Please print exactly the lines below, from the start of the material up to and including the line with "return (f(r /", but none of the pictures.

--- COLLECTED MATERIAL ---

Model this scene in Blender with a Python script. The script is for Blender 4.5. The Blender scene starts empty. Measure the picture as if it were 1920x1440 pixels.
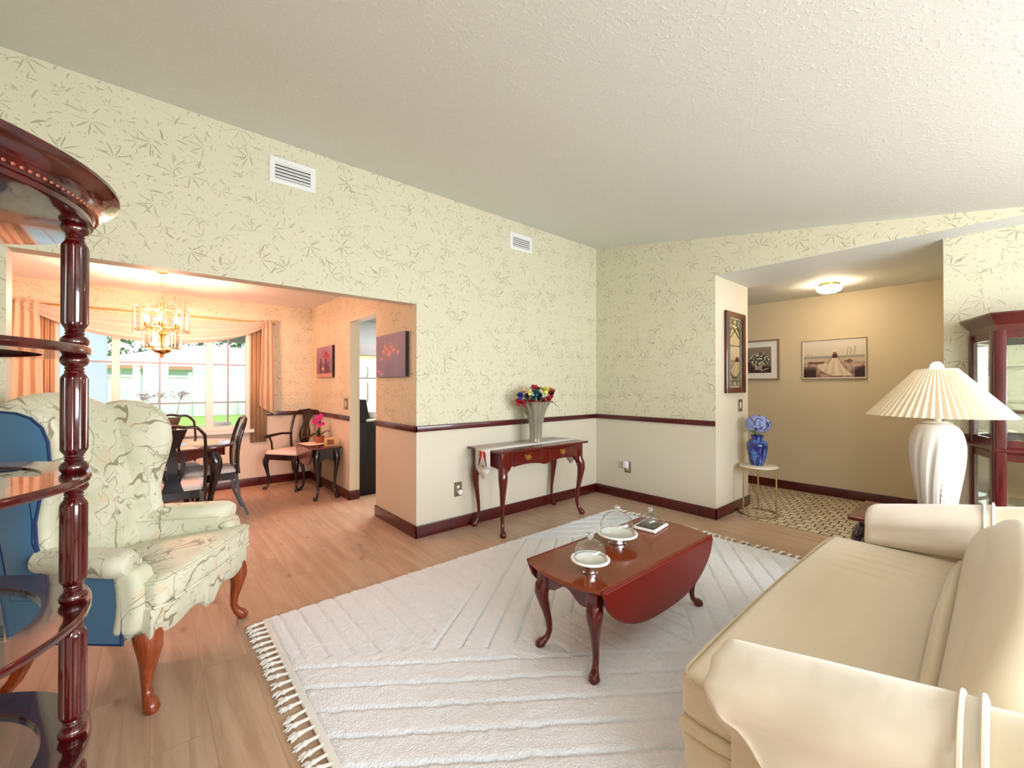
import bpy, bmesh, math, random
from math import sin, cos, pi, radians, sqrt, atan2
from mathutils import Vector, Matrix, noise
RND = random.Random(11)
SC = bpy.context.scene
COL = SC.collection

# ------------------------------------------------------------------ helpers
def lin(r, g, b):
    f = lambda c: (c / 12.92 if c <= .04045 else ((c + .055) / 1.055) ** 2.4)
    return (f(r / 255), f(g / 255), f(b / 255), 1)

class MB:
    """collects geometry for one mesh object"""
    def __init__(s): s.v = []; s.f = []; s.mi = []; s.cur = 0; s.col = None
    def add(s, vs, fs, M=None):
        o = len(s.v)
        for v in vs:
            v = Vector(v)
            s.v.append(M @ v if M else v)
        for f in fs:
            s.f.append([i + o for i in f]); s.mi.append(s.cur)
        return s
    def box(s, x0, x1, y0, y1, z0, z1, M=None):
        vs = [(x, y, z) for x in (x0, x1) for y in (y0, y1) for z in (z0, z1)]
        return s.add(vs, [(0, 1, 3, 2), (4, 6, 7, 5), (0, 4, 5, 1), (2, 3, 7, 6), (0, 2, 6, 4), (1, 5, 7, 3)], M)
    def rbox(s, x0, x1, y0, y1, z0, z1, r=.01, n=2, sub=0, fn=None, M=None):
        c = [(x0 + x1) / 2, (y0 + y1) / 2, (z0 + z1) / 2]; h = [(x1 - x0) / 2, (y1 - y0) / 2, (z1 - z0) / 2]
        r = min(r, min(h) * .999)
        ax = []
        for k in range(3):
            a = [-h[k] + r * (1 - math.tan(pi / 4 * (1 - i / n))) for i in range(n)]
            m = [-(h[k] - r) + (2 * (h[k] - r)) * i / (sub + 1) for i in range(sub + 2)]
            b = [-q for q in reversed(a)]
            ax.append(a + m + b)
        idx = {}; vs = []; fs = []
        def V(p):
            key = tuple(round(q, 6) for q in p)
            if key in idx: return idx[key]
            inn = [max(-(h[k] - r), min(h[k] - r, p[k])) for k in range(3)]
            d = Vector([p[k] - inn[k] for k in range(3)])
            if d.length > 1e-9: d = d.normalized() * r
            q = Vector([c[k] + inn[k] + d[k] for k in range(3)])
            if fn: q = Vector(fn(q))
            idx[key] = len(vs); vs.append(q); return idx[key]
        for k in range(3):
            a, b = (k + 1) % 3, (k + 2) % 3
            for sgn in (-1, 1):
                for i in range(len(ax[a]) - 1):
                    for j in range(len(ax[b]) - 1):
                        q = []
                        for (ii, jj) in ((i, j), (i + 1, j), (i + 1, j + 1), (i, j + 1)):
                            p = [0, 0, 0]; p[k] = sgn * h[k]; p[a] = ax[a][ii]; p[b] = ax[b][jj]
                            q.append(V(p))
                        q2 = []
                        for t in q:
                            if t not in q2: q2.append(t)
                        if len(q2) > 2: fs.append(q2)
        return s.add(vs, fs, M)
    def loft(s, rings, closed=True, cap=True, M=None, loop=False):
        n = len(rings[0]); vs = [p for r in rings for p in r]; fs = []
        m = len(rings)
        for i in range(m if loop else m - 1):
            a = i * n; b = ((i + 1) % m) * n
            for j in range(n if closed else n - 1):
                k = (j + 1) % n
                fs.append((a + j, a + k, b + k, b + j))
        if cap and closed and not loop:
            fs.append(list(range(n - 1, -1, -1))); fs.append([(m - 1) * n + j for j in range(n)])
        return s.add(vs, fs, M)
    def lathe(s, prof, n=32, M=None, fn=None, cap=True):
        rings = []
        for (r, z) in prof:
            ring = []
            for j in range(n):
                a = 2 * pi * j / n
                rr = fn(r, z, a) if fn else r
                ring.append((rr * cos(a), rr * sin(a), z))
            rings.append(ring)
        return s.loft(rings, True, cap, M)
    def tube(s, pts, rad, n=8, M=None, cap=True, flat=None, loop=False):
        pts = [Vector(p) for p in pts]; m = len(pts)
        if not hasattr(rad, '__len__'): rad = [rad] * m
        rings = []; up = None
        for i, p in enumerate(pts):
            if loop: t = pts[(i + 1) % m] - pts[i - 1]
            else: t = (pts[min(i + 1, m - 1)] - pts[max(i - 1, 0)])
            t = t.normalized()
            if up is None:
                up = Vector((0, 0, 1)) if abs(t.z) < .9 else Vector((1, 0, 0))
                if flat: up = Vector(flat)
            a = (up - t * up.dot(t))
            if a.length < 1e-6: a = t.orthogonal()
            a.normalize(); b = t.cross(a); up = a
            r = rad[i]
            ra, rb = r if hasattr(r, '__len__') else (r, r)
            rings.append([p + a * (ra * cos(2 * pi * j / n + pi / n)) + b * (rb * sin(2 * pi * j / n + pi / n)) for j in range(n)])
        return s.loft(rings, True, cap, M, loop)
    def prism(s, poly, d0, d1, axis='y', M=None):
        """polygon (a,b) extruded along an axis: y -> (a,d,b); x -> (d,a,b); z -> (a,b,d)"""
        mk = {'y': lambda a, b, d: (a, d, b), 'x': lambda a, b, d: (d, a, b), 'z': lambda a, b, d: (a, b, d)}[axis]
        return s.loft([[mk(a, b, d) for a, b in poly] for d in (d0, d1)], M=M)
    def bprism(s, poly, d0, d1, e=.004, axis='y', M=None):
        """prism with a small chamfer round both faces"""
        mk = {'y': lambda a, b, d: (a, d, b), 'x': lambda a, b, d: (d, a, b), 'z': lambda a, b, d: (a, b, d)}[axis]
        ins = inset(poly, e); sg = 1 if d1 > d0 else -1
        return s.loft([[mk(a, b, d0) for a, b in ins], [mk(a, b, d0 + e * sg) for a, b in poly],
                       [mk(a, b, d1 - e * sg) for a, b in poly], [mk(a, b, d1) for a, b in ins]], M=M)
    def grid(s, fn, nu, nv, M=None, wrap=False):
        vs = [fn(i / nu, j / nv) for i in range(nu + 1) for j in range(nv + 1)]
        fs = [(i * (nv + 1) + j, (i + 1) * (nv + 1) + j, (i + 1) * (nv + 1) + j + 1, i * (nv + 1) + j + 1) for i in range(nu) for j in range(nv)]
        return s.add(vs, fs, M)
    def ball(s, c, r, n=12, m=8, sq=(1, 1, 1), M=None):
        prof = [(max(1e-4, sin(pi * i / m)), -cos(pi * i / m)) for i in range(m + 1)]
        rings = [[(c[0] + r * sq[0] * a * cos(2 * pi * j / n), c[1] + r * sq[1] * a * sin(2 * pi * j / n), c[2] + r * sq[2] * z) for j in range(n)] for a, z in prof]
        return s.loft(rings, M=M)

def inset(poly, d):
    n = len(poly); A = sum(poly[i][0] * poly[(i + 1) % n][1] - poly[(i + 1) % n][0] * poly[i][1] for i in range(n))
    sg = 1 if A > 0 else -1; out = []
    for i in range(n):
        p0, p, p1 = Vector(poly[i - 1]), Vector(poly[i]), Vector(poly[(i + 1) % n])
        a = (p - p0); b = (p1 - p)
        if a.length < 1e-9 or b.length < 1e-9: out.append(tuple(p)); continue
        a.normalize(); b.normalize()
        n1 = Vector((-a.y, a.x)) * sg; n2 = Vector((-b.y, b.x)) * sg
        m = n1 + n2
        k = d / max(.35, (1 + n1.dot(n2)) / 1) if m.length > 1e-6 else 0
        out.append((p.x + m.x * k, p.y + m.y * k))
    return out

def build(mb, name, mats, parent=None, world=True, smooth=40, sub=0, label=None):
    """ONE mesh object from a MB; with world=True the vertices are world positions"""
    me = bpy.data.meshes.new(name)
    vs = mb.v
    org = Vector((0, 0, 0))
    if parent is not None and world:
        inv = PM[parent.name].inverted(); vs = [inv @ v for v in vs]
    me.from_pydata([tuple(v) for v in vs], [], mb.f)
    if not isinstance(mats, (list, tuple)): mats = [mats]
    for m in mats: me.materials.append(m)
    me.polygons.foreach_set('material_index', mb.mi)
    bm = bmesh.new(); bm.from_mesh(me)
    bmesh.ops.recalc_face_normals(bm, faces=bm.faces)
    bm.to_mesh(me); bm.free()
    if mb.col:
        ca = me.color_attributes.new('Paint', 'FLOAT_COLOR', 'POINT')
        for i, c in enumerate(mb.col): ca.data[i].color = c
    if smooth:
        me.shade_smooth(); me.set_sharp_from_angle(angle=radians(smooth))
    o = bpy.data.objects.new(name, me); COL.objects.link(o)
    if parent is not None: o.parent = parent; PM[o.name] = PM[parent.name].copy()
    else: PM[o.name] = Matrix()
    if sub:
        md = o.modifiers.new('soft', 'SUBSURF'); md.levels = sub; md.render_levels = sub
    if label: o['label'] = label
    return o

PM = {}
def tag(o, label, cat, group=None, kind=None):
    if label: o['label'] = label
    if cat: o['category'] = cat
    if group: o['group'] = group
    if kind: o['kind'] = kind
    return o
def thing(name, label, cat, loc, rz=0, group=None):
    o = bpy.data.objects.new(name, None); COL.objects.link(o)
    o.empty_display_size = .1
    o.location = loc; o.rotation_euler = (0, 0, rz)
    PM[o.name] = Matrix.Translation(Vector(loc)) @ Matrix.Rotation(rz, 4, 'Z')
    return tag(o, label, cat, group)
def solo(mb, name, mats, label, cat, origin, group=None, **k):
    """a thing that is one mesh; vertices given in world, origin moved to its base"""
    O = Vector(origin)
    mb.v = [v - O for v in mb.v]
    o = build(mb, name, mats, None, **k); o.location = O
    PM[o.name] = Matrix.Translation(O)
    return tag(o, label, cat, group)
def dup(o, loc, rz, label=None, group=None):
    def cp(a, par):
        c = a.copy(); COL.objects.link(c)
        if par is not None: c.parent = par
        for ch in list(a.children): cp(ch, c)
        return c
    kids = list(o.children)
    r = o.copy(); COL.objects.link(r)
    r.location = loc; r.rotation_euler = (0, 0, rz)
    for ch in kids: cp(ch, r)
    PM[r.name] = Matrix.Translation(Vector(loc)) @ Matrix.Rotation(rz, 4, 'Z')
    if label: r['label'] = label
    if group: r['group'] = group
    return r
def struct(name, mb, mats, parent=None, **k):
    o = build(mb, name, mats, parent, **k); o['kind'] = 'structure'; return o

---

CORRECT OUTPUT:
Model this scene in Blender with a Python script. The script is for Blender 4.5. The Blender scene starts empty. Measure the picture as if it were 1920x1440 pixels.
import bpy, bmesh, math, random
from math import sin, cos, pi, radians, sqrt, atan2
from mathutils import Vector, Matrix, noise
RND = random.Random(11)
SC = bpy.context.scene
COL = SC.collection

# ------------------------------------------------------------------ helpers
def lin(r, g, b):
    f = lambda c: (c / 12.92 if c <= .04045 else ((c + .055) / 1.055) ** 2.4)
    return (f(r / 255), f(g / 255), f(b / 255), 1)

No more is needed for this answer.